▶ _THE TASK_
Reproduce each line of the material precisely.

▶ _STORED DATA_
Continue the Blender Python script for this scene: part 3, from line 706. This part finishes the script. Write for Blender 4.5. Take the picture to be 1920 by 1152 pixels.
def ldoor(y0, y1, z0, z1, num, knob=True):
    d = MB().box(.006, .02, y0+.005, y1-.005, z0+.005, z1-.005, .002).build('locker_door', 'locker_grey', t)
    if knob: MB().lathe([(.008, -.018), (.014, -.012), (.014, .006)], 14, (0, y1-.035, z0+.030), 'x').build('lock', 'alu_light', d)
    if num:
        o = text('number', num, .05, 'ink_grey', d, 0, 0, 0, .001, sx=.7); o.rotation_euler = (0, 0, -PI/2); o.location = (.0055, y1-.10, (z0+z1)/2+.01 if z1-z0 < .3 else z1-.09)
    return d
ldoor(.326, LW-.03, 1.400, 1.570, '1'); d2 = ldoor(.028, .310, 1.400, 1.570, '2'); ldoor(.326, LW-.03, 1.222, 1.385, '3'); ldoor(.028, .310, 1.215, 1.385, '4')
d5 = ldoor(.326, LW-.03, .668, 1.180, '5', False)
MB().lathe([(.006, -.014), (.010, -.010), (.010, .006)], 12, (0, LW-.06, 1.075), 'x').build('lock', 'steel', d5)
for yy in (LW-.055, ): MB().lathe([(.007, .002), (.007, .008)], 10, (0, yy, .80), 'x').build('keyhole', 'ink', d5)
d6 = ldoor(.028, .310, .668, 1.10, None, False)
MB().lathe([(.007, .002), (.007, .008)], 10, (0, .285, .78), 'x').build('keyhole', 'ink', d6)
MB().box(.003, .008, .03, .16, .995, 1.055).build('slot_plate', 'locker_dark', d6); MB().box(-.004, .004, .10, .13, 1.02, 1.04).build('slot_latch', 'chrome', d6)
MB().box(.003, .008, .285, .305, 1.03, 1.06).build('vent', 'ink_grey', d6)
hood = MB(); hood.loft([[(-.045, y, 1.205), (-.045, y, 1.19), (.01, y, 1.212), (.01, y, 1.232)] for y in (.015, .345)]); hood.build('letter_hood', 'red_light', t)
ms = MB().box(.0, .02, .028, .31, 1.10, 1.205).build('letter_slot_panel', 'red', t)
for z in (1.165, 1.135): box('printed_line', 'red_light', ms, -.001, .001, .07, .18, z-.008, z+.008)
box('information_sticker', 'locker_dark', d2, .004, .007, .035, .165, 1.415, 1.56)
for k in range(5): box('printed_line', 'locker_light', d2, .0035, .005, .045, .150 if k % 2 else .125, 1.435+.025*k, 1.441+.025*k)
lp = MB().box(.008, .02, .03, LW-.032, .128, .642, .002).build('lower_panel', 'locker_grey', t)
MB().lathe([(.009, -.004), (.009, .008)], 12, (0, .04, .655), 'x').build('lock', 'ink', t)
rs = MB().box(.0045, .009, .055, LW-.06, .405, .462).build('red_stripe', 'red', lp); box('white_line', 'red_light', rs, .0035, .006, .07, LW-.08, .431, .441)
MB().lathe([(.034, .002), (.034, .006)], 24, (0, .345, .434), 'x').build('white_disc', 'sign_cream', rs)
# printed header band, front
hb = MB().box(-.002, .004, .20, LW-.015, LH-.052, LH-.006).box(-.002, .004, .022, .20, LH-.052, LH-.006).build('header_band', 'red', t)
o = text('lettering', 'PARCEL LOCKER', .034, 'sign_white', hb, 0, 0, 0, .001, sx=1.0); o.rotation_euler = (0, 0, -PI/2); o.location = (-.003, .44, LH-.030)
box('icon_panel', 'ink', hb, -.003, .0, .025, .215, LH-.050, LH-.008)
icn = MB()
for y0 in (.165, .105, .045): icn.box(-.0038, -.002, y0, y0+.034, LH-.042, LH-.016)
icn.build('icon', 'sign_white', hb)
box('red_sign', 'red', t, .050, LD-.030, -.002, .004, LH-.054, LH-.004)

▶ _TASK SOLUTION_
Continue the Blender Python script for this scene: part 3, from line 706. This part finishes the script. Write for Blender 4.5. Take the picture to be 1920 by 1152 pixels.
def ldoor(y0, y1, z0, z1, num, knob=True):
    d = MB().box(.006, .02, y0+.005, y1-.005, z0+.005, z1-.005, .002).build('locker_door', 'locker_grey', t)
    if knob: MB().lathe([(.008, -.018), (.014, -.012), (.014, .006)], 14, (0, y1-.035, z0+.030), 'x').build('lock', 'alu_light', d)
    if num:
        o = text('number', num, .05, 'ink_grey', d, 0, 0, 0, .001, sx=.7); o.rotation_euler = (0, 0, -PI/2); o.location = (.0055, y1-.10, (z0+z1)/2+.01 if z1-z0 < .3 else z1-.09)
    return d
ldoor(.326, LW-.03, 1.400, 1.570, '1'); d2 = ldoor(.028, .310, 1.400, 1.570, '2'); ldoor(.326, LW-.03, 1.222, 1.385, '3'); ldoor(.028, .310, 1.215, 1.385, '4')
d5 = ldoor(.326, LW-.03, .668, 1.180, '5', False)
MB().lathe([(.006, -.014), (.010, -.010), (.010, .006)], 12, (0, LW-.06, 1.075), 'x').build('lock', 'steel', d5)
for yy in (LW-.055, ): MB().lathe([(.007, .002), (.007, .008)], 10, (0, yy, .80), 'x').build('keyhole', 'ink', d5)
d6 = ldoor(.028, .310, .668, 1.10, None, False)
MB().lathe([(.007, .002), (.007, .008)], 10, (0, .285, .78), 'x').build('keyhole', 'ink', d6)
MB().box(.003, .008, .03, .16, .995, 1.055).build('slot_plate', 'locker_dark', d6); MB().box(-.004, .004, .10, .13, 1.02, 1.04).build('slot_latch', 'chrome', d6)
MB().box(.003, .008, .285, .305, 1.03, 1.06).build('vent', 'ink_grey', d6)
hood = MB(); hood.loft([[(-.045, y, 1.205), (-.045, y, 1.19), (.01, y, 1.212), (.01, y, 1.232)] for y in (.015, .345)]); hood.build('letter_hood', 'red_light', t)
ms = MB().box(.0, .02, .028, .31, 1.10, 1.205).build('letter_slot_panel', 'red', t)
for z in (1.165, 1.135): box('printed_line', 'red_light', ms, -.001, .001, .07, .18, z-.008, z+.008)
box('information_sticker', 'locker_dark', d2, .004, .007, .035, .165, 1.415, 1.56)
for k in range(5): box('printed_line', 'locker_light', d2, .0035, .005, .045, .150 if k % 2 else .125, 1.435+.025*k, 1.441+.025*k)
lp = MB().box(.008, .02, .03, LW-.032, .128, .642, .002).build('lower_panel', 'locker_grey', t)
MB().lathe([(.009, -.004), (.009, .008)], 12, (0, .04, .655), 'x').build('lock', 'ink', t)
rs = MB().box(.0045, .009, .055, LW-.06, .405, .462).build('red_stripe', 'red', lp); box('white_line', 'red_light', rs, .0035, .006, .07, LW-.08, .431, .441)
MB().lathe([(.034, .002), (.034, .006)], 24, (0, .345, .434), 'x').build('white_disc', 'sign_cream', rs)
# printed header band, front
hb = MB().box(-.002, .004, .20, LW-.015, LH-.052, LH-.006).box(-.002, .004, .022, .20, LH-.052, LH-.006).build('header_band', 'red', t)
o = text('lettering', 'PARCEL LOCKER', .034, 'sign_white', hb, 0, 0, 0, .001, sx=1.0); o.rotation_euler = (0, 0, -PI/2); o.location = (-.003, .44, LH-.030)
box('icon_panel', 'ink', hb, -.003, .0, .025, .215, LH-.050, LH-.008)
icn = MB()
for y0 in (.165, .105, .045): icn.box(-.0038, -.002, y0, y0+.034, LH-.042, LH-.016)
icn.build('icon', 'sign_white', hb)
box('red_sign', 'red', t, .050, LD-.030, -.002, .004, LH-.054, LH-.004)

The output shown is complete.